Bi-directional DMA UART with STM32F4 Discovery

This example firmware demonstrates using DMA for both rx and tx for minimal CPU load during transfers, and is 100% compatible with the Electric UI Quickstart Tutorial.

For a loopback example without Electric UI integration refer to 796ce88.

Why DMA?

DMA (Direct Memory Access) lets the microcontroller's peripherals transfer data to/from memory specified by the firmware developer, rather than making the developer read data out of registers manually.

DMA lets our USART/UART operate much efficiently than the more typical polling or per-byte interrupt based methods, as it seamlessly handles inbound and output transfers in the background with occasional interrupts when:

• the inbound buffer is half full,
• the inbound buffer is full,
• or the serial line has been idle for >1 frame!

This means the microcontroller isn't doing any work while data transfers, other than occasionally ensuring the buffer's don't overflow!

As a result, DMA transfers give one of the best UART experiences with Electric UI, with measured roundtrip heartbeat latency/jitter of 0.6ms ±0.2ms at 115200 baud. For reference, an Arduino Mega is about 6x slower, 4.5ms +-1.1ms, for the same baudrate.

The actual time between the rx Idle Line interrupt firing at the end of the inbound packet, and the response packet's DMA transfer starting was measured around 0.65us +-0.21us.

Hardware Setup

• Hardware used was the ol' faithful green STM32F4 Discovery Board, STM32F407VGT6.
• Connect an external USB-UART adaptor to PD8/PD9 (and ground).
• The board is configured to run at 115200 baud by default.
• The orange led, LD3 on PD13, is used as a blinker for the standard hello-electric example.

Changing the microcontroller family

This example is setup against the STM32F407VGT6, but because it uses the ST HAL, changing to different F4 parts isn't too hard.

• If you're using cmake, change the -DSTM32F407xx to match your part i.e -DSTM32F405xx.
• Ensure your linker file STM32F407BVGTx_FLASH.ld file matches your micro, as your part might have more/less RAM and flash.
• Adjust the USART peripheral in use, GPIO pins, and LED pin as required for your development board.

Firmware Setup

This project was created with CubeMX (.ioc file included), but the usart.h/.c are heavily modified.
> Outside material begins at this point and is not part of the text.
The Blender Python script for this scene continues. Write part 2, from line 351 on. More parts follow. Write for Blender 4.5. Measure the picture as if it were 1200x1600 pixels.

The project was exported for SW4STM32, but imported and edited with CLion.

We've used the ST LL hal libraries.

1. The electricui-embedded library isn't included in this repo.
   • Either download the zip from GitHub and put the contents in Drivers/electricui-embedded.
   • Or git clone https://github.com/electricui/electricui-embedded into /Drivers.
2. Import the project into your IDE, or build using CMake.
3. Configure the build target as required for your IDE.
4. Build and flash the project to the devboard.

If you are not using CMake, you may need to delete or 'IDE exclude' the electricui-embedded sub-directories test and examples from the build.

Pre-built binaries for the STM32F407VGT6 discovery board are in /binaries.

Acknowledgements

Tilen Majerle's USART DMA examples are the best available resource for DMA USART on the STM32, this project basically combined several examples with some cleanup.